ADHK temsilcisi, ezen ve ezilenlerin tarihinde hapishanelerin her daim var olduğunu vurguladı. Osmanlı’da zindanların olduğunu ve muhaliflerin zindana atıldığını belirtti. “Her dönem sosyoekonomik yapısına uygun zindan-tutuk-cezaevleri yapılandırmışlardı. Asıl amaç muhalifleri kuşatmak, bıktırmak, sindirmek, gözlerini korkutmak ve böylece gelişecek sosyal hareketleri ve mücadeleleri önleyeceklerini düşünmekteler” dedi. Fakat hiçbir fiziki engelin insanlık tarihinin mücadelesinin gelişmesini ve ilerlemesini engelleyemediğini vurguladı.
PSAKD Genel Başkanı Cuma Erçe sunumuna kitleyi selamlayarak başladı. “Aleviler tarih boyunca Selçuklulardan-Osmanlıya ve Türkiye Cumhuriyeti’ne dek her dönem asimilasyon, katliam ve soykırımlarla karşılaşmışlardır. Daha Cumhuriyetin kuruluş yıllarında Koçgiri Katliamı, Ağrı, Zilan, Dersim, Çorum, Gazi daha sayamadığımız onlarca katliamlar tarihidir. Koçgiri büyük bir kırım ve Dersim bir soykırım olarak tarihe not düşülmeli” dedi.

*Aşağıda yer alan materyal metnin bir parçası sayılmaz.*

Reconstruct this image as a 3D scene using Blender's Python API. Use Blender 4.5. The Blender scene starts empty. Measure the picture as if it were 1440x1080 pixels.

Maraş katliamının bir kara kutu olduğunu belirterek “Günümüzde Maraş ve diğer katliam ve soykırım anmalarına izin verilmemekte. Katledilenlerin mezarları dahi yok ve olanlarda yıkılmakta, gizlenmekte. Alevilerin fiziki olarak ortadan kaldıramayacaklarını farkındalar. Bu nedenle de yeni politik hamlelerle Aleviliği asimile ederek, yolundan saptırarak Sünnileştirerek Aleviliği İslam’ın etkisi altına almaya çalışmaktalar. Bunu da yeni bazı Alevi örgütleri ve kurumları üzerinde gerçekleştirmektedirler. Yeni kurulan Hacı Bektaşi ve Alevi başkanlığı bunun ideolojik temellerini İslam’dan almakta ve Alevi toplumuna aşılamakta. Cemevlerinin elektrik-su-kanal gibi teknik ve zorunlu ihtiyaçlarını karşılayarak Alevi kurumlarının içini boşaltmak ve sisteme yedeklemek istemekteler” dedi. Erçe, Aleviliğe bugün daha fazla sahip çıkılması gerektiği, bu yaklaşımlarla mücadelenin elzem olduğunu vurguladı.
Sorulan sorulara verilen cevapların ardından anma etkinliği sona erdi.